A sharper question: what does it cost to say truth?

If the body can become a mouth, the poem implies a dangerous reciprocity: the body can also be made into a gag. The war story and the witch story are not distant nightmares; they are the poem’s way of asking whether every woman who speaks is, in some diluted but real sense, speaking under threat. And if a child is learning how to make spells, what protections—historical, social, personal—stand between her and the old punishments for power?

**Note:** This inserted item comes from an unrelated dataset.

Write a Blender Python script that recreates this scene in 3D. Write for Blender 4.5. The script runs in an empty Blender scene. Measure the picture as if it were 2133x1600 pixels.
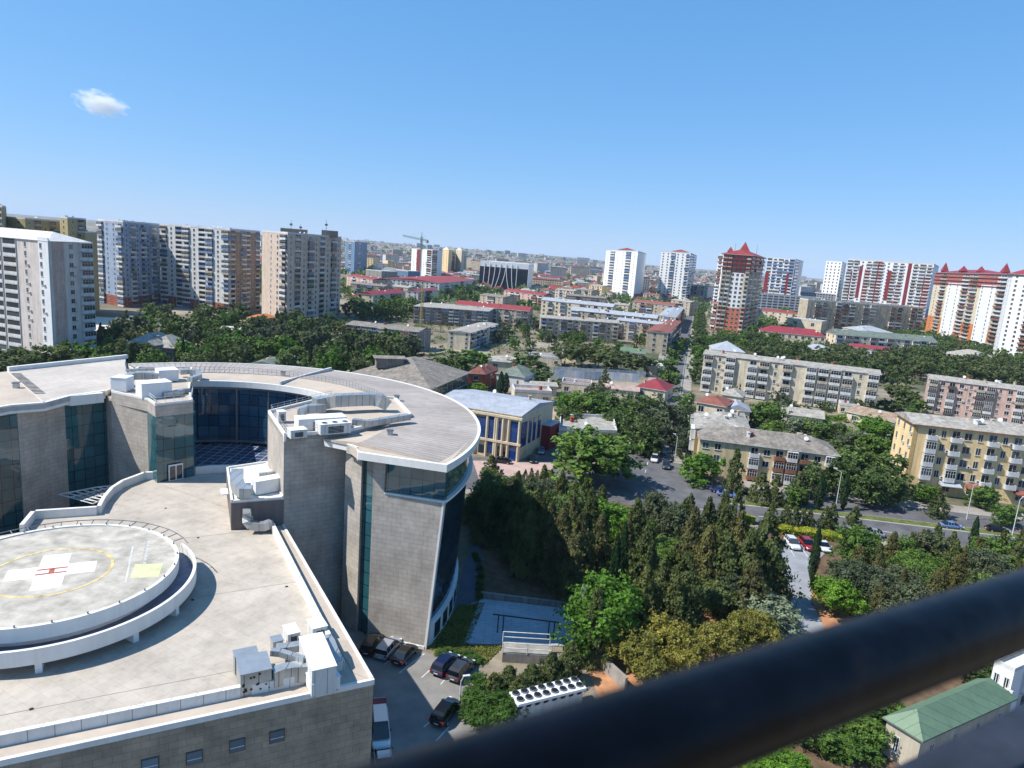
HAZE, EXPO = 0.00005, 0.66
import bpy, math, random
from mathutils import Vector, Matrix, noise
R = random.Random(7)
rad = math.radians
H = 50.0
FPX, PITCH, ROLL = 1420.0, rad(10.8), rad(4.3)
SUN_AZ, SUN_EL = rad(12), rad(50)      # direction the light travels (from +x), height of the sun
SC = bpy.context.scene
COL = SC.collection

# ---------- photo pixel <-> ground helpers (a surveyor's view of the place) ----------
def ray(px, py):
    x = px-1066.5; y = 800.-py
    c, s = math.cos(ROLL), math.sin(ROLL)
    xr = c*x-s*y; yr = s*x+c*y
    cp, sp = math.cos(PITCH), math.sin(PITCH)
    return Vector((xr, FPX*cp+yr*sp, -FPX*sp+yr*cp))/FPX
def G(px, py, z=0.0):
    d = ray(px, py); t = (z-H)/d.z
    return Vector((d.x*t, d.y*t, z))
def P(X, Y, Z):
    cp, sp = math.cos(PITCH), math.sin(PITCH)
    Z = Z-H; dep = Y*cp-Z*sp; yr = (Y*sp+Z*cp)/dep*FPX; xr = X/dep*FPX
    c, s = math.cos(ROLL), math.sin(ROLL)
    return 1066.5+c*xr+s*yr, 800+s*xr-c*yr
def height_of(px, py, pyf):
    """height of an upright edge whose top is seen at (px,py) and whose foot is at row pyf"""
    lo, hi = 0.5, 49.0 if py > 520 else 49.0
    if pyf <= py: return 3.0
    g = None
    for _ in range(50):
        m = (lo+hi)/2; g = G(px, py, m)
        if g.y <= 0: hi = m; continue
        if P(g.x, g.y, 0)[1] > pyf: hi = m
        else: lo = m
    return (lo+hi)/2
def at_foot(px, pyf): return G(px, pyf, 0)
def z_at(X, Y, py):
    lo, hi = 0., 160.
    for _ in range(50):
        m = (lo+hi)/2
        if P(X, Y, m)[1] > py: lo = m
        else: hi = m
    return lo

# ---------- materials ----------
def lin(c):
    return tuple(((v/255.)/12.92 if v/255. <= .04045 else ((v/255.+.055)/1.055)**2.4) for v in c)
MATS = {}
def new_mat(name):
    m = bpy.data.materials.new(name); m.use_nodes = True
    nt = m.node_tree; b = nt.nodes['Principled BSDF']
    return m, nt, b
def nd(nt, t, **k):
    n = nt.nodes.new(t)
    for a, v in k.items():
        if a.startswith('i_'): n.inputs[a[2:].replace('_', ' ')].default_value = v
        else: setattr(n, a, v)
    return n
def ramp(nt, fac, stops):
    r = nt.nodes.new('ShaderNodeValToRGB'); e = r.color_ramp.elements
    while len(e) < len(stops): e.new(0.5)
    for i, (p, c) in enumerate(stops):
        e[i].position = p; e[i].color = (*c, 1)
    nt.links.new(fac, r.inputs[0]); return r.outputs[0]
def mixc(nt, f, a, b, mode='MIX'):
    m = nt.nodes.new('ShaderNodeMix'); m.data_type = 'RGBA'; m.blend_type = mode
    for s, v in ((m.inputs[0], f), (m.inputs[6], a), (m.inputs[7], b)):
        if hasattr(v, 'links'): nt.links.new(v, s)
        elif isinstance(v, (int, float)): s.default_value = v
        else: s.default_value = (*v, 1)
    return m.outputs[2]
def coords(nt, kind='Object', scale=(1, 1, 1)):
    t = nt.nodes.new('ShaderNodeTexCoord'); m = nt.nodes.new('ShaderNodeMapping')
    m.inputs['Scale'].default_value = scale
    nt.links.new(t.outputs[kind], m.inputs[0]); return m.outputs[0]
def paint(name, rgb, rough=.8, var=.14, scale=.35, streak=.12, metal=0., spec=.3, bump=0.):
    """weathered paint / plaster / metal: base colour, blotches and downward streaks"""
    if name in MATS: return MATS[name]
    m, nt, b = new_mat(name); L = nt.links
    c = lin(rgb)
    n1 = nd(nt, 'ShaderNodeTexNoise', i_Scale=scale, i_Detail=5., i_Roughness=.6); L.new(coords(nt), n1.inputs[0])
    n2 = nd(nt, 'ShaderNodeTexNoise', i_Scale=1., i_Detail=5., i_Roughness=.65); L.new(coords(nt, 'Object', (1.3, 1.3, .12)), n2.inputs[0])
    dk = tuple(v*(1-var*2) for v in c); lt = tuple(min(.9, v*(1+var)) for v in c)
    o = ramp(nt, n1.outputs[0], [(.3, dk), (.7, lt)])
    st = ramp(nt, n2.outputs[0], [(.35, (1-streak*2,)*3), (.62, (1., 1., 1.))])
    o = mixc(nt, 1., o, st, 'MULTIPLY')
    L.new(o, b.inputs['Base Color'])
    b.inputs['Roughness'].default_value = rough; b.inputs['Metallic'].default_value = metal
    b.inputs['Specular IOR Level'].default_value = spec
    if bump:
        bp = nd(nt, 'ShaderNodeBump', i_Strength=bump, i_Distance=.05); L.new(n1.outputs[0], bp.inputs['Height']); L.new(bp.outputs[0], b.inputs['Normal'])
    MATS[name] = m; return m
def bricks(name, c1, c2, cm, w, h, mortar=.02, rough=.7, var=.12, bump=.15, offset=.5, spec=.3, metal=0., nscale=.25, rot=0.):
    """coursed cladding, paving or panes laid out in the surface's own UV metres"""
    if name in MATS: return MATS[name]
    m, nt, b = new_mat(name); L = nt.links
    br = nd(nt, 'ShaderNodeTexBrick', offset=offset, squash=1.)
    br.inputs['Color1'].default_value = (*lin(c1), 1); br.inputs['Color2'].default_value = (*lin(c2), 1); br.inputs['Mortar'].default_value = (*lin(cm), 1)
    br.inputs['Scale'].default_value = 1.; br.inputs['Mortar Size'].default_value = mortar; br.inputs['Brick Width'].default_value = w; br.inputs['Row Height'].default_value = h
    br.inputs['Mortar Smooth'].default_value = .1
    uv = coords(nt, 'UV')
    uv.node.inputs['Rotation'].default_value = (0, 0, rot)
    L.new(uv, br.inputs[0])
    n1 = nd(nt, 'ShaderNodeTexNoise', i_Scale=nscale, i_Detail=6., i_Roughness=.65); L.new(coords(nt), n1.inputs[0])
    st = ramp(nt, n1.outputs[0], [(.3, (1-var*2,)*3), (.7, (1.+var*.4,)*3)])
    o = mixc(nt, 1., br.outputs[0], st, 'MULTIPLY')
    n3 = nd(nt, 'ShaderNodeTexNoise', i_Scale=1.1, i_Detail=9., i_Roughness=.75); L.new(coords(nt, 'Object', (1, 1, .35)), n3.inputs[0])
    o = mixc(nt, 1., o, ramp(nt, n3.outputs[0], [(.34, (.84, .83, .81)), (.5, (.97, .97, .97)), (.7, (1.05, 1.05, 1.05))]), 'MULTIPLY')
    L.new(o, b.inputs['Base Color']); b.inputs['Roughness'].default_value = rough; b.inputs['Specular IOR Level'].default_value = spec; b.inputs['Metallic'].default_value = metal
    if bump:
        bp = nd(nt, 'ShaderNodeBump', i_Strength=bump, i_Distance=.03, invert=True); L.new(br.outputs[1], bp.inputs['Height']); L.new(bp.outputs[0], b.inputs['Normal'])
    MATS[name] = m; return m
def glass(name, rgb, w=0, h=0, mull=(40, 45, 50), rough=.06, c2=None, spec=.8, mortar=.035):
    if name in MATS: return MATS[name]
    if w:
        m = bricks(name, rgb, c2 or rgb, mull, w, h, mortar, rough, .1, 0, 0., spec)
        nt = m.node_tree; b = nt.nodes['Principled BSDF']
        n = nd(nt, 'ShaderNodeTexNoise', i_Scale=.35, i_Detail=2.); nt.links.new(coords(nt), n.inputs[0])
        bp = nd(nt, 'ShaderNodeBump', i_Strength=.12, i_Distance=.25); nt.links.new(n.outputs[0], bp.inputs['Height']); nt.links.new(bp.outputs[0], b.inputs['Normal'])
        return m
    m, nt, b = new_mat(name); b.inputs['Base Color'].default_value = (*lin(rgb), 1)
    oi = nt.nodes.new('ShaderNodeObjectInfo'); c = lin(rgb)
    nt.links.new(ramp(nt, oi.outputs['Random'], [(0, tuple(v*.4 for v in c)), (.75, c), (1., tuple(min(1, v*2.6+.03) for v in c))]), b.inputs['Base Color'])
    b.inputs['Roughness'].default_value = rough; b.inputs['Specular IOR Level'].default_value = spec
    MATS[name] = m; return m
def leaf(name, rgb, rgb2, var=.5):
    if name in MATS: return MATS[name]
    m, nt, b = new_mat(name); L = nt.links
    n1 = nd(nt, 'ShaderNodeTexNoise', i_Scale=.55, i_Detail=3.); L.new(coords(nt), n1.inputs[0])
    n2 = nd(nt, 'ShaderNodeTexNoise', i_Scale=5., i_Detail=1.); L.new(coords(nt), n2.inputs[0])
    o = ramp(nt, n1.outputs[0], [(.35, lin(rgb)), (.65, lin(rgb2))])
    o = mixc(nt, 1., o, ramp(nt, n2.outputs[0], [(.3, (.6, .6, .6)), (.7, (1.25, 1.25, 1.25))]), 'MULTIPLY')
    oi = nt.nodes.new('ShaderNodeObjectInfo')
    o = mixc(nt, 1., o, ramp(nt, oi.outputs['Random'], [(0, (.82, .88, .82)), (.5, (1, 1, 1)), (1., (1.18, 1.12, .98))]), 'MULTIPLY')
    L.new(o, b.inputs['Base Color']); b.inputs['Roughness'].default_value = .6; b.inputs['Specular IOR Level'].default_value = .25
    tr = nt.nodes.new('ShaderNodeBsdfTranslucent'); L.new(o, tr.inputs[0])
    mx = nt.nodes.new('ShaderNodeMixShader'); mx.inputs[0].default_value = .36
    L.new(b.outputs[0], mx.inputs[1]); L.new(tr.outputs[0], mx.inputs[2]); L.new(mx.outputs[0], nt.nodes['Material Output'].inputs[0])
    MATS[name] = m; return m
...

Learning to spell as first naming: the daughter, the self, the future

The ending returns to the question of learning, but now it is stripped down to essentials: How do you learn to spell? The answers are primal materials—Blood, sky & the sun—as if language is made from body, world, and light. Then comes the most intimate curriculum: your own name first, your first naming, your first name, your first word. The daughter’s plastic letters reappear in altered form: no longer merely toys, they are the beginning of self-possession. Atwood doesn’t resolve the tension between the child and the poem by choosing one; instead, she frames spelling as the shared ground where both can happen. The poem’s final insistence is quiet but fierce: to name yourself is the first spell, and to teach a daughter letters is to pass on not only language, but a kind of defended power.